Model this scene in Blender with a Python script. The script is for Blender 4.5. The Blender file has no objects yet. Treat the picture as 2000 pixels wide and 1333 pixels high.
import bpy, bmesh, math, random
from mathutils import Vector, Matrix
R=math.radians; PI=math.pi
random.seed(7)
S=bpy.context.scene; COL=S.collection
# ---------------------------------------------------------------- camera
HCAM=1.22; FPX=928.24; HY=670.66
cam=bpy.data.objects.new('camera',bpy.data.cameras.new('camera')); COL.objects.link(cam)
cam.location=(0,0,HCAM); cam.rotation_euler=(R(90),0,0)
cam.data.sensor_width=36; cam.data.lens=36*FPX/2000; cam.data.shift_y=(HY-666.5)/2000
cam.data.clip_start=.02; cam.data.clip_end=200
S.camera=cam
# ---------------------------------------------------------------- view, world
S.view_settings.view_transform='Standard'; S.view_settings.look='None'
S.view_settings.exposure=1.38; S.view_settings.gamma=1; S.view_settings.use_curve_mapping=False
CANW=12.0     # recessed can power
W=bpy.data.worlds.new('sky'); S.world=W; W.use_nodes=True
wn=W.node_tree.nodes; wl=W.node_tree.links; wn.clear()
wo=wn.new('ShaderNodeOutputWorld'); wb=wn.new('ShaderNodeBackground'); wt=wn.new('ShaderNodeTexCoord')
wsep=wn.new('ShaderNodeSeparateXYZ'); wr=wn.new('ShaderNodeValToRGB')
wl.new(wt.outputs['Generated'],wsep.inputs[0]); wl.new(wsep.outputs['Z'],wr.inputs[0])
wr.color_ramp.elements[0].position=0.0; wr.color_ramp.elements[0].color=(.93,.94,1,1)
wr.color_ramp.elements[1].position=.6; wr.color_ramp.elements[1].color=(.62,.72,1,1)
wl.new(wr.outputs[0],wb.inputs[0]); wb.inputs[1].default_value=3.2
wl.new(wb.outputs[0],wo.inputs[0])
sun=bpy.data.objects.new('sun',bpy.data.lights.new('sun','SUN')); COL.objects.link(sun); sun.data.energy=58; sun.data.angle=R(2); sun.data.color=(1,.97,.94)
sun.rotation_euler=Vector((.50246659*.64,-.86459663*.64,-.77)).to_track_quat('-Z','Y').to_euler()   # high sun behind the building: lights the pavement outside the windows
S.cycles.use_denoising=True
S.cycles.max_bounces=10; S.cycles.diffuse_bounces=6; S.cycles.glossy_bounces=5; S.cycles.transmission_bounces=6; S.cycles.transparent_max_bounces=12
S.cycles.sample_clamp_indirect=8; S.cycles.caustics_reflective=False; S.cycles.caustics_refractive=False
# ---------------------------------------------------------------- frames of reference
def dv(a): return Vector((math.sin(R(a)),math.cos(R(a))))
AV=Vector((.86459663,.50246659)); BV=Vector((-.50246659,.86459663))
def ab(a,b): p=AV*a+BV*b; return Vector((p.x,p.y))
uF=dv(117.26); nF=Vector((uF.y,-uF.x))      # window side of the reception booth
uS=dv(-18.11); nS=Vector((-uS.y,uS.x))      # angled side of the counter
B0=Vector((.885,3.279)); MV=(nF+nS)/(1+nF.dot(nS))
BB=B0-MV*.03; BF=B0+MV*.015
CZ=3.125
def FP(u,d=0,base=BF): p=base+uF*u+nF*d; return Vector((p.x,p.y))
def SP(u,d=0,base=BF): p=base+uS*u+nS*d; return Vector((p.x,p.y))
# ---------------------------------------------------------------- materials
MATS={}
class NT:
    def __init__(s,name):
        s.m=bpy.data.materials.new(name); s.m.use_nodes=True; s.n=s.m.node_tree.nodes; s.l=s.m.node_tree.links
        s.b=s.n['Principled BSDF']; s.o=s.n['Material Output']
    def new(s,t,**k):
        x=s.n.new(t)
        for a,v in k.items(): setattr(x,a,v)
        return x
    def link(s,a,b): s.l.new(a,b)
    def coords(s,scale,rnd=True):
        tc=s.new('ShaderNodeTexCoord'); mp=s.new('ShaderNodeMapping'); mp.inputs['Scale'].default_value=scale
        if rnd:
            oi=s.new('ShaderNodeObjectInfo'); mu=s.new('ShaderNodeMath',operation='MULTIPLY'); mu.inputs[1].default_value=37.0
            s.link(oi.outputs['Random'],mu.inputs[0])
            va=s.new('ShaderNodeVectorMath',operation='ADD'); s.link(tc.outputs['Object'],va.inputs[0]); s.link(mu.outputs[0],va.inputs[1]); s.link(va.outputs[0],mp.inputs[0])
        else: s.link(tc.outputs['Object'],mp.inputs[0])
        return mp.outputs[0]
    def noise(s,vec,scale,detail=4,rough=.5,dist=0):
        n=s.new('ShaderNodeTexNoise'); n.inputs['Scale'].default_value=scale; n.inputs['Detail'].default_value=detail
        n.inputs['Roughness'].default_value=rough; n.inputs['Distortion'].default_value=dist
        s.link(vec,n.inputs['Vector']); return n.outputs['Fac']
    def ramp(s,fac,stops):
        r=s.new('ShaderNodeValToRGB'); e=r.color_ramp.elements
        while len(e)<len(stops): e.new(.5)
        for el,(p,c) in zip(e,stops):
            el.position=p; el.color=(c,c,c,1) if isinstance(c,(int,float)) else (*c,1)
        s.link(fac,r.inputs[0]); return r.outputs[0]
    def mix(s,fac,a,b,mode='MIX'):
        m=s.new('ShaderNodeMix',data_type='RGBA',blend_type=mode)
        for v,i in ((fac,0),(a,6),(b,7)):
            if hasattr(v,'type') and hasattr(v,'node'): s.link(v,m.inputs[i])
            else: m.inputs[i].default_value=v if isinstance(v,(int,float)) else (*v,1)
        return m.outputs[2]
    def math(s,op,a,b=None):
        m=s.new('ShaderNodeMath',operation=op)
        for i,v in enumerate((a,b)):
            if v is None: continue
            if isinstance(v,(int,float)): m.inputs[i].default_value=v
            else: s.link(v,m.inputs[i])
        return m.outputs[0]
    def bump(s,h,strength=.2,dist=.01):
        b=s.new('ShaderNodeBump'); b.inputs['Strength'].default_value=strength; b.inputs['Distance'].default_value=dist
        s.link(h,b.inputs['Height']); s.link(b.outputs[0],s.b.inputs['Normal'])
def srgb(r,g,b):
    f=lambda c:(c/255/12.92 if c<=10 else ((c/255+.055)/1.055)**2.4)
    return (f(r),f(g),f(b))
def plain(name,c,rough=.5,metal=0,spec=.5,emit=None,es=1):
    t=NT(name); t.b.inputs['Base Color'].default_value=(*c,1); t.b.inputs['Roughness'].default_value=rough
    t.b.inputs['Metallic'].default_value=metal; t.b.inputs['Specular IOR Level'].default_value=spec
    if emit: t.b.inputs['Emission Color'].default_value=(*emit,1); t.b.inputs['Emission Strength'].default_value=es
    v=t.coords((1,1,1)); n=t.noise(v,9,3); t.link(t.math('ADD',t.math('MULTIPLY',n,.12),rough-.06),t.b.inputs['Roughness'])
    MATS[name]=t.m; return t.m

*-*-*

■ EXERCISE INSTRUCTIONS
Each line of the listing above should be output exactly.

■ SOLUTION TO THE EXERCISE
Model this scene in Blender with a Python script. The script is for Blender 4.5. The Blender file has no objects yet. Treat the picture as 2000 pixels wide and 1333 pixels high.
import bpy, bmesh, math, random
from mathutils import Vector, Matrix
R=math.radians; PI=math.pi
random.seed(7)
S=bpy.context.scene; COL=S.collection
# ---------------------------------------------------------------- camera
HCAM=1.22; FPX=928.24; HY=670.66
cam=bpy.data.objects.new('camera',bpy.data.cameras.new('camera')); COL.objects.link(cam)
cam.location=(0,0,HCAM); cam.rotation_euler=(R(90),0,0)
cam.data.sensor_width=36; cam.data.lens=36*FPX/2000; cam.data.shift_y=(HY-666.5)/2000
cam.data.clip_start=.02; cam.data.clip_end=200
S.camera=cam
# ---------------------------------------------------------------- view, world
S.view_settings.view_transform='Standard'; S.view_settings.look='None'
S.view_settings.exposure=1.38; S.view_settings.gamma=1; S.view_settings.use_curve_mapping=False
CANW=12.0     # recessed can power
W=bpy.data.worlds.new('sky'); S.world=W; W.use_nodes=True
wn=W.node_tree.nodes; wl=W.node_tree.links; wn.clear()
wo=wn.new('ShaderNodeOutputWorld'); wb=wn.new('ShaderNodeBackground'); wt=wn.new('ShaderNodeTexCoord')
wsep=wn.new('ShaderNodeSeparateXYZ'); wr=wn.new('ShaderNodeValToRGB')
wl.new(wt.outputs['Generated'],wsep.inputs[0]); wl.new(wsep.outputs['Z'],wr.inputs[0])
wr.color_ramp.elements[0].position=0.0; wr.color_ramp.elements[0].color=(.93,.94,1,1)
wr.color_ramp.elements[1].position=.6; wr.color_ramp.elements[1].color=(.62,.72,1,1)
wl.new(wr.outputs[0],wb.inputs[0]); wb.inputs[1].default_value=3.2
wl.new(wb.outputs[0],wo.inputs[0])
sun=bpy.data.objects.new('sun',bpy.data.lights.new('sun','SUN')); COL.objects.link(sun); sun.data.energy=58; sun.data.angle=R(2); sun.data.color=(1,.97,.94)
sun.rotation_euler=Vector((.50246659*.64,-.86459663*.64,-.77)).to_track_quat('-Z','Y').to_euler()   # high sun behind the building: lights the pavement outside the windows
S.cycles.use_denoising=True
S.cycles.max_bounces=10; S.cycles.diffuse_bounces=6; S.cycles.glossy_bounces=5; S.cycles.transmission_bounces=6; S.cycles.transparent_max_bounces=12
S.cycles.sample_clamp_indirect=8; S.cycles.caustics_reflective=False; S.cycles.caustics_refractive=False
# ---------------------------------------------------------------- frames of reference
def dv(a): return Vector((math.sin(R(a)),math.cos(R(a))))
AV=Vector((.86459663,.50246659)); BV=Vector((-.50246659,.86459663))
def ab(a,b): p=AV*a+BV*b; return Vector((p.x,p.y))
uF=dv(117.26); nF=Vector((uF.y,-uF.x))      # window side of the reception booth
uS=dv(-18.11); nS=Vector((-uS.y,uS.x))      # angled side of the counter
B0=Vector((.885,3.279)); MV=(nF+nS)/(1+nF.dot(nS))
BB=B0-MV*.03; BF=B0+MV*.015
CZ=3.125
def FP(u,d=0,base=BF): p=base+uF*u+nF*d; return Vector((p.x,p.y))
def SP(u,d=0,base=BF): p=base+uS*u+nS*d; return Vector((p.x,p.y))
# ---------------------------------------------------------------- materials
MATS={}
class NT:
    def __init__(s,name):
        s.m=bpy.data.materials.new(name); s.m.use_nodes=True; s.n=s.m.node_tree.nodes; s.l=s.m.node_tree.links
        s.b=s.n['Principled BSDF']; s.o=s.n['Material Output']
    def new(s,t,**k):
        x=s.n.new(t)
        for a,v in k.items(): setattr(x,a,v)
        return x
    def link(s,a,b): s.l.new(a,b)
    def coords(s,scale,rnd=True):
        tc=s.new('ShaderNodeTexCoord'); mp=s.new('ShaderNodeMapping'); mp.inputs['Scale'].default_value=scale
        if rnd:
            oi=s.new('ShaderNodeObjectInfo'); mu=s.new('ShaderNodeMath',operation='MULTIPLY'); mu.inputs[1].default_value=37.0
            s.link(oi.outputs['Random'],mu.inputs[0])
            va=s.new('ShaderNodeVectorMath',operation='ADD'); s.link(tc.outputs['Object'],va.inputs[0]); s.link(mu.outputs[0],va.inputs[1]); s.link(va.outputs[0],mp.inputs[0])
        else: s.link(tc.outputs['Object'],mp.inputs[0])
        return mp.outputs[0]
    def noise(s,vec,scale,detail=4,rough=.5,dist=0):
        n=s.new('ShaderNodeTexNoise'); n.inputs['Scale'].default_value=scale; n.inputs['Detail'].default_value=detail
        n.inputs['Roughness'].default_value=rough; n.inputs['Distortion'].default_value=dist
        s.link(vec,n.inputs['Vector']); return n.outputs['Fac']
    def ramp(s,fac,stops):
        r=s.new('ShaderNodeValToRGB'); e=r.color_ramp.elements
        while len(e)<len(stops): e.new(.5)
        for el,(p,c) in zip(e,stops):
            el.position=p; el.color=(c,c,c,1) if isinstance(c,(int,float)) else (*c,1)
        s.link(fac,r.inputs[0]); return r.outputs[0]
    def mix(s,fac,a,b,mode='MIX'):
        m=s.new('ShaderNodeMix',data_type='RGBA',blend_type=mode)
        for v,i in ((fac,0),(a,6),(b,7)):
            if hasattr(v,'type') and hasattr(v,'node'): s.link(v,m.inputs[i])
            else: m.inputs[i].default_value=v if isinstance(v,(int,float)) else (*v,1)
        return m.outputs[2]
    def math(s,op,a,b=None):
        m=s.new('ShaderNodeMath',operation=op)
        for i,v in enumerate((a,b)):
            if v is None: continue
            if isinstance(v,(int,float)): m.inputs[i].default_value=v
            else: s.link(v,m.inputs[i])
        return m.outputs[0]
    def bump(s,h,strength=.2,dist=.01):
        b=s.new('ShaderNodeBump'); b.inputs['Strength'].default_value=strength; b.inputs['Distance'].default_value=dist
        s.link(h,b.inputs['Height']); s.link(b.outputs[0],s.b.inputs['Normal'])
def srgb(r,g,b):
    f=lambda c:(c/255/12.92 if c<=10 else ((c/255+.055)/1.055)**2.4)
    return (f(r),f(g),f(b))
def plain(name,c,rough=.5,metal=0,spec=.5,emit=None,es=1):
    t=NT(name); t.b.inputs['Base Color'].default_value=(*c,1); t.b.inputs['Roughness'].default_value=rough
    t.b.inputs['Metallic'].default_value=metal; t.b.inputs['Specular IOR Level'].default_value=spec
    if emit: t.b.inputs['Emission Color'].default_value=(*emit,1); t.b.inputs['Emission Strength'].default_value=es
    v=t.coords((1,1,1)); n=t.noise(v,9,3); t.link(t.math('ADD',t.math('MULTIPLY',n,.12),rough-.06),t.b.inputs['Roughness'])
    MATS[name]=t.m; return t.m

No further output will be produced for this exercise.